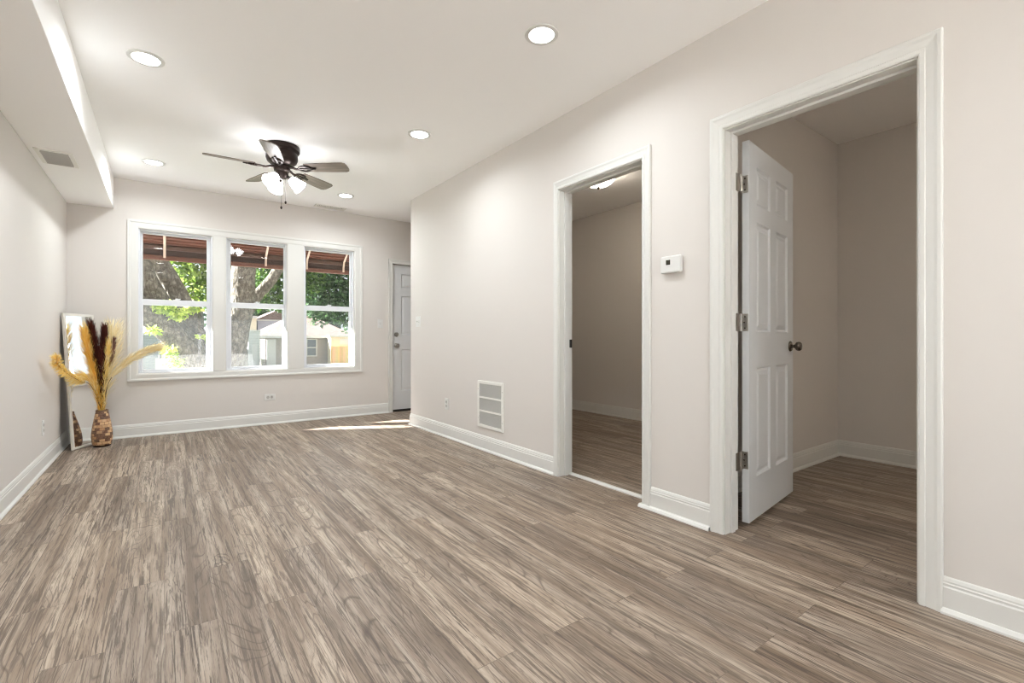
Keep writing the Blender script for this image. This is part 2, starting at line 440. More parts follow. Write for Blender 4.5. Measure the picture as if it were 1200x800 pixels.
baseboard('baseboard_far', (XL, YF), (ED[0] - 0.06, YF), (0, -1), 'white moulded baseboard under the three windows', m0=1)
baseboard('baseboard_right', (XR, D1[1] + 0.042), (XR, YE), (-1, 0), 'white moulded baseboard under the wall grille', m1=-1)
baseboard('baseboard_right_end', (XR, YE), (3.6, YE), (0, 1), 'white baseboard round the end of the right wall', m0=-1)
baseboard('baseboard_pier', (XR, D2[1] + CW), (XR, D1[0] - 0.028), (-1, 0), 'short white baseboard between the two doorways', [(d + 0.0, z) for d, z in BP])
baseboard('baseboard_right_near', (XR, YB), (XR, D2[0] - CW + 0.004), (-1, 0), 'white moulded baseboard right of the near doorway')
baseboard('baseboard_back', (XL, YB), (PD[0] - 0.07, YB), (0, 1), 'white baseboard at the back end of the room')
baseboard('baseboard_side_back', (XBK, YB), (XBK, 1.64), (-1, 0), 'white baseboard at the back of the near side room', m1=1)
baseboard('baseboard_side_partition', (XR + TW, 1.64), (XBK, 1.64), (0, -1), 'white baseboard behind the open six panel door', m1=1)
baseboard('baseboard_side_far', (XBK, 1.76), (XBK, YE - TW), (-1, 0), 'white baseboard at the back of the far side room')

# ---- casings: mitred profile round an opening.  profile = (across from opening edge, out of wall)
CP = [(0, 0), (0, 0.010), (0.006, 0.014), (0.018, 0.0145), (0.022, 0.011), (0.046, 0.015), (0.056, 0.019), (0.066, 0.019), (0.070, 0.016), (0.070, 0)]
def casing(mb, org, ax, az, n, a0, a1, z0, z1, prof, closed=False, w4=None):
    org, ax, az, n = Vector(org), Vector(ax), Vector(az), Vector(n)
    W = max(p[0] for p in prof)
    l, r, bt, tp = w4 or (W, W, W, W)
    c = [(a0, z0, -l, -bt if closed else 0), (a0, z1, -l, tp), (a1, z1, r, tp), (a1, z0, r, -bt if closed else 0)]
    rings = [[org + ax * (a + sx * w / W) + az * (z + sz * w / W) + n * d for w, d in prof] for a, z, sx, sz in c]
    return mb.loft(rings, True, not closed, closed)
XYZ = (0, 0, 0), (0, 1, 0), (0, 0, 1)
def doorway(num, D, label, stop_x, strike=False, w4=None):
    """casing both sides, jambs and stops of an opening in the right wall"""
    y0, y1, z1 = D
    t = thing(f'trim_{num}', label, 'door frame', (XR, (y0 + y1) / 2, 0), kind='structure')
    O = Matrix.Translation((-XR, -(y0 + y1) / 2, 0))
    mb = MB(); casing(mb, (XR, 0, 0), (0, 1, 0), (0, 0, 1), (-1, 0, 0), y0, y1, 0, z1, CP, False, w4)
    mb.build('casing', M['trim_paint'], t, mtx=O)
    mb = MB(); casing(mb, (XR + TW, 0, 0), (0, 1, 0), (0, 0, 1), (1, 0, 0), y0, y1, 0, z1, CP)
    mb.build('casing', M['trim_paint'], t, mtx=O)
    j = 0.018
    b = MB().box(XR - 0.001, XR + TW + 0.001, y0 - 0.0, y0 + j * 0.35, 0, z1).box(XR - 0.001, XR + TW + 0.001, y1 - j * 0.35, y1, 0, z1)
    b.box(XR - 0.001, XR + TW + 0.001, y0 + j * 0.35, y1 - j * 0.35, z1 - j * 0.35, z1)
    b.build('jamb', M['trim_paint'], t, mtx=O)
    s = MB(); q = 0.011 + j * 0.35
    s.box(stop_x, stop_x + 0.034, y0, y0 + q, 0, z1).box(stop_x, stop_x + 0.034, y1 - q, y1, 0, z1).box(stop_x, stop_x + 0.034, y0 + q, y1 - q, z1 - q, z1)
    s.build('door_stop', M['trim_paint'], t, bevel=0.003, mtx=O)
    if strike:
        k = MB().box(XR + 0.098, XR + 0.123, y1 - j * 0.35 - 0.0015, y1 - j * 0.35 + 0.001, 0.93, 0.99)
        k.build('strike_plate', M['black'], t, mtx=O)['label'] = 'dark strike plate'
    return t
doorway(1, D1, 'white moulded frame round the far doorway with dark room beyond', XR + 0.045, True, (0.062, 0.042, 0, 0.062))
doorway(2, D2, 'white moulded frame round the near doorway with open panel door', XR + 0.045)
struct(MB().loft([[Vector((XR + 0.092 + d, y, z)) for d, z in ((0, 0), (0, 0.008), (0.008, 0.014), (0.03, 0.014), (0.04, 0.006), (0.04, 0))] for y in (D1[0], D1[1])]).build('trim_3', M['trim_paint']), 'white threshold strip on the floor of the far doorway', 'threshold')
# shoe moulding across the casing of the pier
struct(MB().loft([[Vector((XR - d, y, z)) for d, z in ((0, 0), (0.034, 0), (0.034, 0.006), (0.028, 0.016), (0.020, 0.019), (0, 0.019))] for y in (D2[1] + CW, D1[0] + 0.012)]).build('trim_4', M['trim_paint']), 'low white shoe moulding at the foot of the pier between doorways', 'moulding')

# ---- windows
wc = MB()
WPF = [(0, 0), (0, 0.012), (0.2, 0.016), (0.65, 0.016), (0.78, 0.021), (1.0, 0.021), (1.0, 0)]
casing(wc, (0, YF, 0), (1, 0, 0), (0, 0, 1), (0, -1, 0), WIN[0][0], WIN[2][1], WZ0, WZ1, WPF, True, (0.088, 0.108, 0.076, 0.082))
for a, c in ((WIN[0][1], WIN[1][0]), (WIN[1][1], WIN[2][0])):
    wc.box(a, c, YF - 0.014, YF + 0.001, WZ0, WZ1)
    wc.box(a + 0.012, c - 0.012, YF - 0.018, YF - 0.013, WZ0, WZ1)
struct(wc.build('trim_5', M['trim_paint'], bevel=0.002), 'white casing joining the three front windows', 'window casing')
GL = ((-0.177, 0.371), (0.607, 1.149), (1.403, 1.932))
def window(num, W, G, label):
    t = thing(f'window_{num}', label, 'window', ((W[0] + W[1]) / 2, YF, WZ0), kind='structure')
    O = Matrix.Translation((-(W[0] + W[1]) / 2, -YF, -WZ0))
    x0, x1 = W; g0, g1 = G; yo = YF + 0.012
    MB().frame(x0, x1, WZ0, WZ1, (0.014, 0.014, 0.014, 0.014), yo, YF + 0.13).build('frame', M['vinyl'], t, bevel=0.002, mtx=O)
    a0, a1 = x0 + 0.014, x1 - 0.014
    zr = 1.372
    up = MB().frame(a0, a1, zr - 0.028, WZ1 - 0.014, (g0 - a0 - 0.004, a1 - g1 - 0.004, 0.056, 0.019), YF + 0.072, YF + 0.104).build('upper_sash', M['vinyl'], t, bevel=0.003, mtx=O)
    MB().box(g0 - 0.01, g1 + 0.01, YF + 0.086, YF + 0.0875, zr + 0.02, WZ1 - 0.025).build('pane', M['glass'], up, mtx=O)
    lo = MB().frame(a0, a1, WZ0 + 0.014, zr + 0.03, (g0 - a0, a1 - g1, 0.024, 0.057), YF + 0.038, YF + 0.070).build('lower_sash', M['vinyl'], t, bevel=0.003, mtx=O)
    MB().box(g0 - 0.01, g1 + 0.01, YF + 0.053, YF + 0.0545, WZ0 + 0.03, zr - 0.02).build('pane', M['glass'], lo, mtx=O)
    lk = MB().box(-0.028, 0.028, YF + 0.042, YF + 0.066, zr + 0.03, zr + 0.036)
    lk.lathe([(0.012, zr + 0.036), (0.012, zr + 0.048), (0.004, zr + 0.05)], 12, Matrix.Translation((0, YF + 0.054, 0)))
    lk.box(-0.004, 0.034, YF + 0.046, YF + 0.054, zr + 0.04, zr + 0.047)
    lk.build('sash_lock', M['vinyl'], lo, mtx=Matrix.Translation(((x0 + x1) / 2, 0, 0)) @ Matrix.Identity(4)).data.transform(O)
    sf = MB().frame(a0, a1, WZ0 + 0.014, zr + 0.01, (0.016, 0.016, 0.016, 0.016), YF + 0.112, YF + 0.120).build('screen_frame', M['vinyl'], t, mtx=O)
    MB().quad((a0 + 0.01, YF + 0.116, WZ0 + 0.02), (a1 - 0.01, YF + 0.116, WZ0 + 0.02), (a1 - 0.01, YF + 0.116, zr), (a0 + 0.01, YF + 0.116, zr))
    s = MB(); s.box(a0 + 0.01, a1 - 0.01, YF + 0.1155, YF + 0.1165, WZ0 + 0.02, zr); s.build('insect_screen', M['insect_mesh'], sf, mtx=O)
    return t
window(1, WIN[0], GL[0], 'white sash window showing leaning tree limbs, next to the dried stems')
window(2, WIN[1], GL[1], 'white sash window in the middle with upright tree trunk outside')
window(3, WIN[2], GL[2], 'white sash window nearest the front door with wooden fence outside')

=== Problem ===
Go from the first line of the listing to the line holding "baseboard('baseboard_side_far', (XBK, 1.76), (XBK, YE" and, please, transcribe those lines exactly, both included, with no pictures.

=== Solution to the problem ===
Keep writing the Blender script for this image. This is part 2, starting at line 440. More parts follow. Write for Blender 4.5. Measure the picture as if it were 1200x800 pixels.
baseboard('baseboard_far', (XL, YF), (ED[0] - 0.06, YF), (0, -1), 'white moulded baseboard under the three windows', m0=1)
baseboard('baseboard_right', (XR, D1[1] + 0.042), (XR, YE), (-1, 0), 'white moulded baseboard under the wall grille', m1=-1)
baseboard('baseboard_right_end', (XR, YE), (3.6, YE), (0, 1), 'white baseboard round the end of the right wall', m0=-1)
baseboard('baseboard_pier', (XR, D2[1] + CW), (XR, D1[0] - 0.028), (-1, 0), 'short white baseboard between the two doorways', [(d + 0.0, z) for d, z in BP])
baseboard('baseboard_right_near', (XR, YB), (XR, D2[0] - CW + 0.004), (-1, 0), 'white moulded baseboard right of the near doorway')
baseboard('baseboard_back', (XL, YB), (PD[0] - 0.07, YB), (0, 1), 'white baseboard at the back end of the room')
baseboard('baseboard_side_back', (XBK, YB), (XBK, 1.64), (-1, 0), 'white baseboard at the back of the near side room', m1=1)
baseboard('baseboard_side_partition', (XR + TW, 1.64), (XBK, 1.64), (0, -1), 'white baseboard behind the open six panel door', m1=1)
baseboard('baseboard_side_far', (XBK, 1.76), (XBK, YE - TW), (-1, 0), 'white baseboard at the back of the far side room')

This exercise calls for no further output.